You can optimize your sales funnel in myriad ways. The most important places to put your focus are on the areas when consumers move to the next point in the funnel.
We talked about Facebook Ads. Don’t run just one ad. Run 10 or 20. They might be very similar, but direct them to different buyer personas and use Facebook’s targeting features to make sure those ads appear in front of your target audience.
A/B test your landing pages. It takes time, but you’ll reach more people and convert prospects more reliably.
You can also A/B test your email campaigns. Change up your language, imagery, offers, and layouts to figure out what your audience responds to.
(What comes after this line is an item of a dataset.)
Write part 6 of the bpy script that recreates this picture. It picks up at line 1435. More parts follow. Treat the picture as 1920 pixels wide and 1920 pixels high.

The best way to optimize your sales funnel, though, is to pay attention to the results.
Start with the top of the funnel. You’re creating content, whether paid or organic, to get eyeballs on your brand and to encourage people to click on your CTA. If one piece of content doesn’t work, try something else.
Move on to your landing page. Make sure the offer and CTA mimic the content in your blog post or Facebook Ad, or whatever other asset you used to drive traffic there. Test your headline, body copy, images, and CTA to find out what works best.
When you ask people in the Action stage to buy from you, A/B test your offer. Does free shipping work better than a 5 percent discount? These little things can make a huge difference in your revenue.
And finally, track your customer retention rate. Do people come back and buy from you a second, fifth, and twentieth time? Do they refer their friends?
Your goal is to keep your brand top-of-mind. If you never disappoint your audience, they won’t have a reason to look elsewhere.
Creating and optimizing a sales funnel takes time. It’s hard work. But it’s the only way to survive in a competitive marketplace.
Believe it or not, a detail as small as font choice can impact conversions. And if you ask people to buy from you too quickly, you’ll chase them away.
Take time to build out a sales funnel that represents what you want and what your audience wants. Cultivate it over time, adjust your approach to various sales funnel stages, and find out why your efforts aren’t working.